Defenders: Suggs, Mingo, and producer/editor Rich Volin

Tone of commentary: Excited and convivial, particularly on the part of Mingo, who audibly bounces in her seat as she speaks along with the dialogue, yells at the “catty bitches” onscreen, and sings the praises of every single person involved in the film, from the makeup artist to the lighter to the gaffer.


The Coalition was clearly a labor of love for all involved, and a decidedly DIY affair. Suggs repeatedly points out props and wardrobe items he purchased himself—including a dress he flew overnight to Vegas to buy, and brought back to the film’s Arizona shoot the next day. Suggs’ quest to obtain the perfect dresses for his female characters becomes a running theme: Later, he tells stories about paying to have a specific Gucci dress flown in from a Neiman-Marcus in Hawaii, and advising his male lead about the sex scene he was about to film, “First and foremost, don’t rip my dress.”

Suggs’ dress obsession is indicative of the overall superficiality of the commentary, which spends the majority of its time pointing out the fancy cars, jewels, and locales on display and lauding the attractiveness of the cast, which seems to have been a major concern: “We always said that from the beginning, we want them to be beautiful, everybody be beautiful,” explains Mingo.

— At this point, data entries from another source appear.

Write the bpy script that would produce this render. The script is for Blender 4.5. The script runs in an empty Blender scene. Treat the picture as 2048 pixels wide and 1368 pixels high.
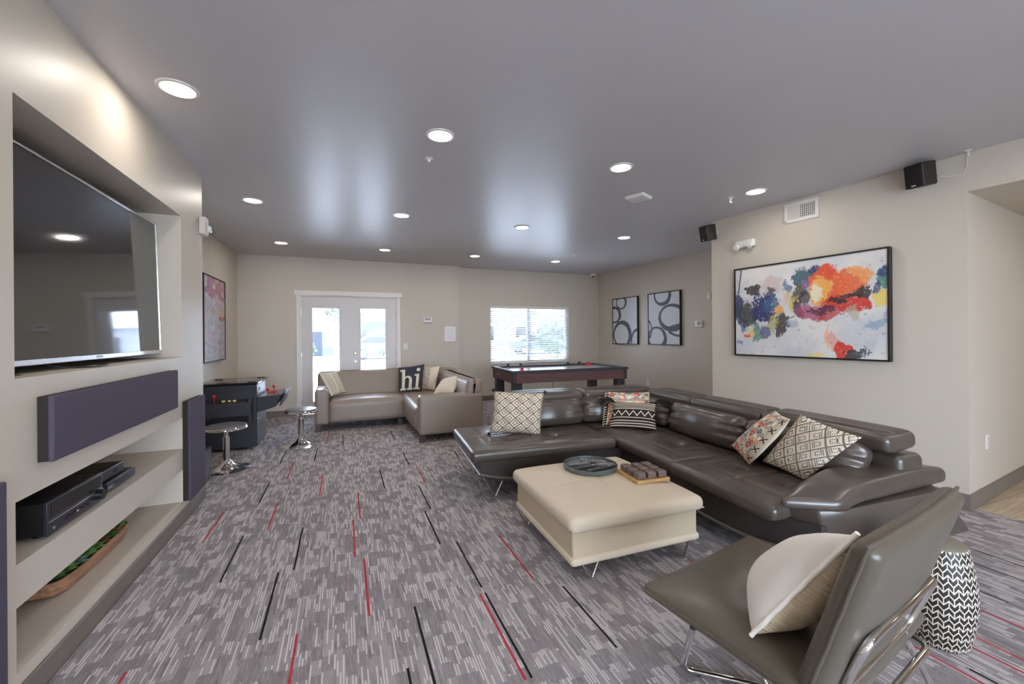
import bpy, bmesh, math, random
from mathutils import Vector, Matrix, Euler
from math import sin, cos, pi, radians, sqrt, exp, floor, atan2

random.seed(7)
SC = bpy.context.scene
COL = SC.collection
HC = 1.3762      # camera height
H = 2.743        # ceiling height
XL = -1.111      # television wall
XLL = -1.617     # alcove wall beyond it
YD = 8.017       # wall with the french doors
YW = 8.16        # wall with the window
XR = 5.54        # far right wall
WA = radians(6.08)   # near right wall is turned a little
WX = 4.583

# ---------------------------------------------------------------- camera
yaw, roll = radians(22.27), 0.0074
fw = Vector((sin(yaw), cos(yaw), 0)); rt = Vector((cos(yaw), -sin(yaw), 0)); up = Vector((0, 0, 1))
cx_ = rt * cos(roll) - up * sin(roll)
cy_ = rt * sin(roll) + up * cos(roll)
cz_ = -fw
cam_d = bpy.data.cameras.new('camera'); cam = bpy.data.objects.new('camera', cam_d); COL.objects.link(cam)
cam.matrix_world = Matrix(((cx_.x, cy_.x, cz_.x, 0), (cx_.y, cy_.y, cz_.y, 0), (cx_.z, cy_.z, cz_.z, HC), (0, 0, 0, 1)))
cam_d.sensor_width = 36; cam_d.sensor_fit = 'HORIZONTAL'
cam_d.lens = 824.22 / 2048 * 36
cam_d.shift_y = -15.25 / 2048
cam_d.clip_start = 0.05; cam_d.clip_end = 300
SC.camera = cam

# ---------------------------------------------------------------- view, world, sun
SC.view_settings.view_transform = 'Standard'; SC.view_settings.look = 'None'
SC.view_settings.exposure = 0.92; SC.view_settings.gamma = 1.0
SC.view_settings.use_curve_mapping = False
LAMP_W = 2.45
SKY = 10.0
wd = bpy.data.worlds.new('world'); SC.world = wd; wd.use_nodes = True
wn = wd.node_tree; wn.nodes.clear()
wo = wn.nodes.new('ShaderNodeOutputWorld'); wb = wn.nodes.new('ShaderNodeBackground')
wb.inputs['Color'].default_value = (0.79, 0.87, 1.0, 1); wb.inputs['Strength'].default_value = SKY
wn.links.new(wb.outputs[0], wo.inputs[0])
SC.cycles.max_bounces = 10; SC.cycles.diffuse_bounces = 6; SC.cycles.glossy_bounces = 5
SC.cycles.transparent_max_bounces = 12
SC.cycles.caustics_reflective = False; SC.cycles.caustics_refractive = False
SC.cycles.sample_clamp_indirect = 6.0
sd = bpy.data.lights.new('sun', 'SUN'); sd.energy = 1.0; sd.angle = radians(1.0); sd.color = (1, 0.96, 0.9)
so = bpy.data.objects.new('sun', sd); COL.objects.link(so); so.rotation_euler = Euler((0, radians(35), 0))

# ---------------------------------------------------------------- tagging
def tag(o, label=None, cat=None, group=None, kind=None):
    if label: o['label'] = label
    if cat: o['category'] = cat
    if group: o['group'] = group
    if kind: o['kind'] = kind
    return o
def thing(name, label, cat, loc=(0, 0, 0), rot=(0, 0, 0), group=None):
    o = bpy.data.objects.new(name, None); COL.objects.link(o)
    o.empty_display_size = 0.1
    o.location = loc; o.rotation_euler = rot if not isinstance(rot, (int, float)) else (0, 0, rot)
    return tag(o, label, cat, group)
def dup(root, loc=None, rot=None, label=None, group=None):
    r = root.copy(); COL.objects.link(r)
    if loc is not None: r.location = loc
    if rot is not None: r.rotation_euler = rot
    if label: r['label'] = label
    if group: r['group'] = group
    for ch in list(root.children):
        c = ch.copy(); COL.objects.link(c); c.parent = r
        for g in list(ch.children):
            d = g.copy(); COL.objects.link(d); d.parent = c
    return r

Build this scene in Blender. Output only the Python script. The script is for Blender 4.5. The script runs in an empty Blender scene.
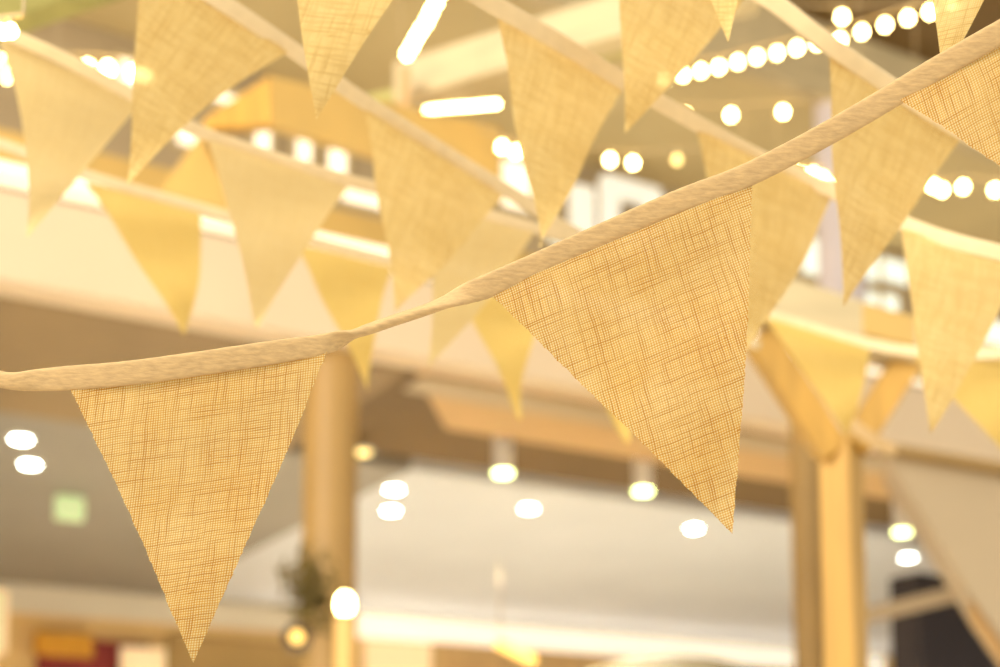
import bpy, math, random
from mathutils import Vector as V, Matrix
random.seed(7)
sc = bpy.context.scene
COL = sc.collection

# ------------------------------------------------------------ camera
LENS = 50.0; FPX = 1000 * LENS / 36; PITCH = math.radians(6); SHY = 0.35
CAM = V((0, 0, 1.6))
cd = bpy.data.cameras.new('camera'); cam = bpy.data.objects.new('camera', cd); COL.objects.link(cam)
cam.location = CAM; cam.rotation_euler = (math.radians(90) + PITCH, 0, 0)
cd.lens = LENS; cd.sensor_width = 36; cd.shift_y = SHY; cd.clip_start = 0.05; cd.clip_end = 200
cd.dof.use_dof = True; cd.dof.focus_distance = 0.955; cd.dof.aperture_fstop = 4.1
sc.camera = cam
FWD = V((0, math.cos(PITCH), math.sin(PITCH))); UP = V((0, -math.sin(PITCH), math.cos(PITCH))); RT = V((1, 0, 0))

# ------------------------------------------------------------ world, exposure, big lights
sc.view_settings.view_transform = 'Standard'; sc.view_settings.look = 'None'
sc.view_settings.gamma = 1; sc.view_settings.exposure = 0.04; sc.view_settings.use_curve_mapping = False
w = bpy.data.worlds.new('world'); sc.world = w; w.use_nodes = True
bg = w.node_tree.nodes['Background']; bg.inputs[0].default_value = (1, .965, .90, 1); bg.inputs[1].default_value = 1.2
sc.cycles.max_bounces = 8; sc.cycles.transparent_max_bounces = 16; sc.cycles.sample_clamp_indirect = 6

def area(name, loc, target, sx, sy, power, col):
    l = bpy.data.lights.new(name, 'AREA'); l.shape = 'RECTANGLE'; l.size = sx; l.size_y = sy
    l.energy = power; l.color = col
    o = bpy.data.objects.new(name, l); COL.objects.link(o); o.location = loc
    o.rotation_euler = (V(target) - V(loc)).to_track_quat('-Z', 'Y').to_euler()
    return o
area('skylight', (-5.5, -2.0, 8.0), (0.5, 6, 3.2), 6, 6, 1900, (1, .94, .86))

# ------------------------------------------------------------ projection helpers (added fill lamps at the gallery and the cove follow the shell)
def ray(x, y): return RT * ((x - 500) / FPX) + UP * ((333.5 - y + SHY * 1000) / FPX) + FWD
def P(x, y, d): return CAM + ray(x, y) * d                  # point at depth d
def PZ(x, y, z):
    r = ray(x, y); return CAM + r * ((z - CAM.z) / r.z)
ZC = 4.5
M0 = PZ(0, 279, ZC); MU = (PZ(1000, 465, ZC) - M0).normalized(); MN = V((-MU.y, MU.x, 0)); ZV = V((0, 0, 1))
def M(a, b, z): return V((M0.x, M0.y, 0)) + MU * a + MN * b + ZV * z
def AZ(x, y, b):                                            # along, height on the wall plane b
    r = ray(x, y); q = V((M0.x, M0.y, 0)) + MN * b
    t = (q - CAM).dot(MN) / r.dot(MN); p = CAM + r * t
    return (p - V((M0.x, M0.y, 0))).dot(MU), p.z
def AB(x, y, z):
    p = PZ(x, y, z) - V((M0.x, M0.y, 0)); return p.dot(MU), p.dot(MN)

# ------------------------------------------------------------ materials
def lin(c):
    c = c / 255; return c / 12.92 if c <= .04045 else ((c + .055) / 1.055) ** 2.4
def rgb(r, g, b): return (lin(r), lin(g), lin(b), 1)
def newmat(name):
    m = bpy.data.materials.new(name); m.use_nodes = True; nt = m.node_tree
    return m, nt, nt.nodes['Principled BSDF'], nt.nodes['Material Output']
def surf(name, c, var=.12, scale=6, rough=.7, stretch=(1, 1, 1), bump=0, metal=0):
    m, nt, b, out = newmat(name); N = nt.nodes; L = nt.links
    tc = N.new('ShaderNodeTexCoord'); mp = N.new('ShaderNodeMapping'); mp.inputs['Scale'].default_value = stretch
    nz = N.new('ShaderNodeTexNoise'); nz.inputs['Scale'].default_value = scale; nz.inputs['Detail'].default_value = 4
    cr = N.new('ShaderNodeValToRGB'); a = rgb(*c)
    cr.color_ramp.elements[0].position = .3; cr.color_ramp.elements[1].position = .7
    cr.color_ramp.elements[0].color = tuple(x * (1 - var) for x in a[:3]) + (1,)
    cr.color_ramp.elements[1].color = tuple(min(1, x * (1 + var)) for x in a[:3]) + (1,)
    L.new(tc.outputs['Object'], mp.inputs[0]); L.new(mp.outputs[0], nz.inputs['Vector']); L.new(nz.outputs[0], cr.inputs[0])
    L.new(cr.outputs[0], b.inputs['Base Color']); b.inputs['Roughness'].default_value = rough; b.inputs['Metallic'].default_value = metal
    if bump:
        bp = N.new('ShaderNodeBump'); bp.inputs['Strength'].default_value = bump; bp.inputs['Distance'].default_value = .01
        L.new(nz.outputs[0], bp.inputs['Height']); L.new(bp.outputs[0], b.inputs['Normal'])
    return m
def glow(name, c, s):
    m, nt, b, out = newmat(name)
    b.inputs['Base Color'].default_value = rgb(*c)
    b.inputs['Emission Color'].default_value = rgb(*c); b.inputs['Emission Strength'].default_value = s
    return m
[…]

What went wrong: In all fairness, The Coalition has an unprofessional vibe because it wasn’t made by professionals. It’s distributed by Magnolia, but was made entirely independently by amateur filmmakers (extremely well-funded, well-connected, arrogant amateurs, but amateurs all the same) who didn’t let their collective lack of experience prevent them from making the terrible movie they wanted to make. Though the co-writers seem to have different ideas about what that is. Mingo often seems confused and offended by the characters’ onscreen actions, while Suggs adopts the role of the tragedian: “I remember when we were writing this,” he tells Mingo, “You had a tough time with ‘Who’s the bad guy,’ and I’m like, ‘They’re all the bad guy, it’s a bad situation, everybody’s right and everybody’s wrong.’” Later, when Mingo bemoans the fact that Suggs wanted to make every character “skanky”—basically have everyone cheat on everyone—he smirks, with admirable self-effacement, “Yeah, I’m a big fan of Shakespeare.”

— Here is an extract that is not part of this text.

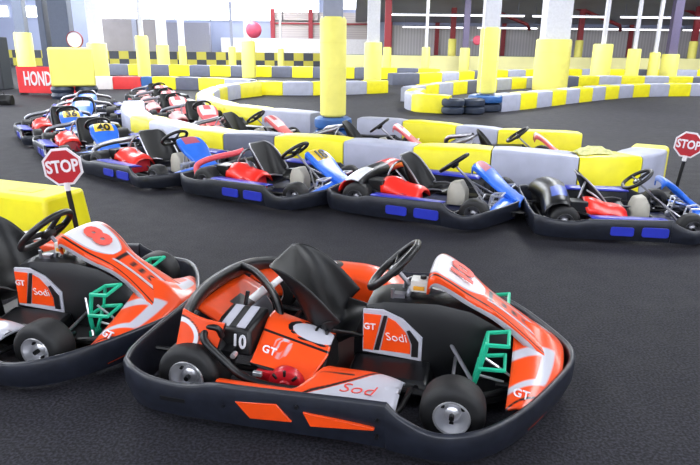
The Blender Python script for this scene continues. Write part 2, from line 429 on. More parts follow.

Comments on the cast: Suggs and Mingo tapped seemingly every person they know to fill out the film’s many club-, boutique- and restaurant-based scenes, so when they aren’t extolling the beauty of the main cast, they spend a lot of time calling out their friends. Among the notable extras:

  • “Kimberly just got a modeling gig, she’s a representative for Bentley, spokesmodeling. She came to my birthday party this year, it was hot. We went roller-skating.”
  • “As everyone knows, Chyna is Terrell’s real-life bodyguard.”
  • “There’s your cousin, the DJ! Whoo whoo!”
  • “Dallas’ date in this scene is one of my best friends… I was like, ‘You know what, you’re beautiful enough, I’m just gonna throw you in the scene.’”

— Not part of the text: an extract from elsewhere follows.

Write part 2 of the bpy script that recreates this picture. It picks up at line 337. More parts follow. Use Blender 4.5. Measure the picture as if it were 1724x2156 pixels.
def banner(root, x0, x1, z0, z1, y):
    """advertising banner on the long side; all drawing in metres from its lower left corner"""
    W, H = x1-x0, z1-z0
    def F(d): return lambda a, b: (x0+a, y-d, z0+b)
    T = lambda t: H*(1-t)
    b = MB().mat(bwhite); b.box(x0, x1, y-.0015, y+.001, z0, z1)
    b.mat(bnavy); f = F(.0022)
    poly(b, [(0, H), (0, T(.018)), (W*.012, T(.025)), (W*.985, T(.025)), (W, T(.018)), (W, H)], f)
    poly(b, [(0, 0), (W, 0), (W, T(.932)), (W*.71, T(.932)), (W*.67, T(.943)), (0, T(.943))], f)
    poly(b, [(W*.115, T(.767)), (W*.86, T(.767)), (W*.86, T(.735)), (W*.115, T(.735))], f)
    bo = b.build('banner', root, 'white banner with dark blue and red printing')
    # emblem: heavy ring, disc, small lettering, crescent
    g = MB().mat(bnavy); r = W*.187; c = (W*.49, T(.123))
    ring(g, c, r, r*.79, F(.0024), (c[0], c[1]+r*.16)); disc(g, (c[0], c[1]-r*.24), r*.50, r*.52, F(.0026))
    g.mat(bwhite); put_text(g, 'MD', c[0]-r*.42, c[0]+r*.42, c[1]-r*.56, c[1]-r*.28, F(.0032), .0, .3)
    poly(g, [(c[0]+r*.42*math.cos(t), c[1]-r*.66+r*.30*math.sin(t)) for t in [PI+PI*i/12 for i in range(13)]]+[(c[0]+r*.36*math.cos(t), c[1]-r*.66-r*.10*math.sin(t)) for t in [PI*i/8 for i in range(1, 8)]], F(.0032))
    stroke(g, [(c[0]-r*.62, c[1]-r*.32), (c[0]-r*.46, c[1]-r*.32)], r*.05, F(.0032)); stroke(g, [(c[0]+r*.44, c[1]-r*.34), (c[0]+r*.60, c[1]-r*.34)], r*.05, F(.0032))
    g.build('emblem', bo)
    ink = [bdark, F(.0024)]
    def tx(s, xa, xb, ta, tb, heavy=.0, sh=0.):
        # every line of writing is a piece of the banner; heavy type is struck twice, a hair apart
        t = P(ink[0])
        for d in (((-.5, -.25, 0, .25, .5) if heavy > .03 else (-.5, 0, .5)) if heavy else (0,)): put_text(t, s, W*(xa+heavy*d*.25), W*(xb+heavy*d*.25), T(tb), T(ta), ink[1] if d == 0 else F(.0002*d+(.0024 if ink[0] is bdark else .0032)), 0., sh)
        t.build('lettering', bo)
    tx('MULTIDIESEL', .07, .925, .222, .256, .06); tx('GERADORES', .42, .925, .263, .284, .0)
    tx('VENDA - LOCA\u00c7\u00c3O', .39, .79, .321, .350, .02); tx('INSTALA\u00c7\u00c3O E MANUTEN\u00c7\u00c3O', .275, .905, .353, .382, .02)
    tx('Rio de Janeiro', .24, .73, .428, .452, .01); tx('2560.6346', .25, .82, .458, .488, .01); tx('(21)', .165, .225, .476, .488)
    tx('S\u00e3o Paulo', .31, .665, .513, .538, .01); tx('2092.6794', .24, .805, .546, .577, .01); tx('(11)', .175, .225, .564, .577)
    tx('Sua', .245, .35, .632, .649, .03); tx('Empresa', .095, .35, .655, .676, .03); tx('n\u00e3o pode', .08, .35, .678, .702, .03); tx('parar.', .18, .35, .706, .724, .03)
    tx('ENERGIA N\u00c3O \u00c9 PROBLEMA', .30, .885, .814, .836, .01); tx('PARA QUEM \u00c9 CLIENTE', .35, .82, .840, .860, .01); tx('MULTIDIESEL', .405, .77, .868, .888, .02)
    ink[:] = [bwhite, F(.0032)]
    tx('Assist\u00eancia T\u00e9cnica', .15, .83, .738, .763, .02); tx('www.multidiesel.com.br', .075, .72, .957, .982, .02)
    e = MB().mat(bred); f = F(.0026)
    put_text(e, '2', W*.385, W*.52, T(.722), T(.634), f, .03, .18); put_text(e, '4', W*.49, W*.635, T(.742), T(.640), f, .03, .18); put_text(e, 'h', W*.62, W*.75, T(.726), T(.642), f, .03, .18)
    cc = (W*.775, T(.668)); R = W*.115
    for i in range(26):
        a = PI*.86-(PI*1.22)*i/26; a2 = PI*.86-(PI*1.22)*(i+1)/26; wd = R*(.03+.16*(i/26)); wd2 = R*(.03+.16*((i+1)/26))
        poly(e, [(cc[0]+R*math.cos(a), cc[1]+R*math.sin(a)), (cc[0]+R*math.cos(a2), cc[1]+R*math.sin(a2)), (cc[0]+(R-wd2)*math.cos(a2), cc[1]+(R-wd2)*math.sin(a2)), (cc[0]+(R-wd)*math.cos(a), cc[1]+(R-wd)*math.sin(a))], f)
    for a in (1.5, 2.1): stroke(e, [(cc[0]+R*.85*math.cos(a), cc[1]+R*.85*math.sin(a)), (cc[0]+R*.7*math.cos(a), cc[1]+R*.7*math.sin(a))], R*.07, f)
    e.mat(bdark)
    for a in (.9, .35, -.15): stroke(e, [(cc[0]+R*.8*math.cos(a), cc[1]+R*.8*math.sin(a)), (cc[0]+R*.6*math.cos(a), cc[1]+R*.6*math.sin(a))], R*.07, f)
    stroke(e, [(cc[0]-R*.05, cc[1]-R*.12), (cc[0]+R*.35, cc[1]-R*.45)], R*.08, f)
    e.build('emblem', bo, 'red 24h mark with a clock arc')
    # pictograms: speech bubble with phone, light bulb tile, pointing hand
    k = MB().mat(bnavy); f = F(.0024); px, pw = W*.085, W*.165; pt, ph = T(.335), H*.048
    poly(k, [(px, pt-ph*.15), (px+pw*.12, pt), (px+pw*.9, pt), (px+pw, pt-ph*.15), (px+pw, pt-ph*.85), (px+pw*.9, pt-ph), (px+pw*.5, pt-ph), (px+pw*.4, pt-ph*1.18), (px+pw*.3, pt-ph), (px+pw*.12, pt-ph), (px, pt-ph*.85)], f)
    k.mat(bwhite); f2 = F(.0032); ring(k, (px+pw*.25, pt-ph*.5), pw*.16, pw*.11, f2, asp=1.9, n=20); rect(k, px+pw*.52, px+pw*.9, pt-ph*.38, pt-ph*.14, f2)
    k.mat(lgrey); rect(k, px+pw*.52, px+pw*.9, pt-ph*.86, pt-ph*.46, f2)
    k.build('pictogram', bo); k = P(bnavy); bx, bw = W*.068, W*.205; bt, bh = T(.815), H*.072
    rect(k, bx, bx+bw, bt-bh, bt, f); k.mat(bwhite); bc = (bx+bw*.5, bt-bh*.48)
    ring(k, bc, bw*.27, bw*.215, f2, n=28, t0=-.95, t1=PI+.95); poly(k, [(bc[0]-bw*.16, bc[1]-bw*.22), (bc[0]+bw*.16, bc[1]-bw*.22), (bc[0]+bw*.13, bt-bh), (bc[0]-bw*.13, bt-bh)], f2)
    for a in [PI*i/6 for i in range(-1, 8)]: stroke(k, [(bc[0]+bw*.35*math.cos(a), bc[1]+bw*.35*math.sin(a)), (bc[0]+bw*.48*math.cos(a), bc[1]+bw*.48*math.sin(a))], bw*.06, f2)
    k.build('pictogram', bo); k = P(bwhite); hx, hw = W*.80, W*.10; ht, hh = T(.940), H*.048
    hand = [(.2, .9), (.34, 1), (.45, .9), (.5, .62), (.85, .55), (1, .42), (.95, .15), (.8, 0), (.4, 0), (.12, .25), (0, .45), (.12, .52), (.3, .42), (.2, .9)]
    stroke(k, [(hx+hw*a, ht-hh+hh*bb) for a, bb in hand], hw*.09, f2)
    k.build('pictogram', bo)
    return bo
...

Inevitable dash of pretension: The commentary’s pretension is either charmingly guileless—as when Suggs refers throughout to foreshadowing as leaving “bread crumbs” in the script that lead to future events—or based in platitudes. “We didn’t choose this shot, this shot chose us,” he says of his favorite setup, of the women sitting among patio furniture next to a lake. In spite of the audacity inherent in funding and penning a film based on his and his bros enduring hookup travails, Suggs seems relatively humble about the whole endeavor: “I think for our first feature, we aimed for the moon. Not sure where we landed yet, but when we do land, we’re amongst the stars.”

Commentary in a nutshell: “Remember when you bought this dress, you didn’t know what size she was, so you bought two for her?”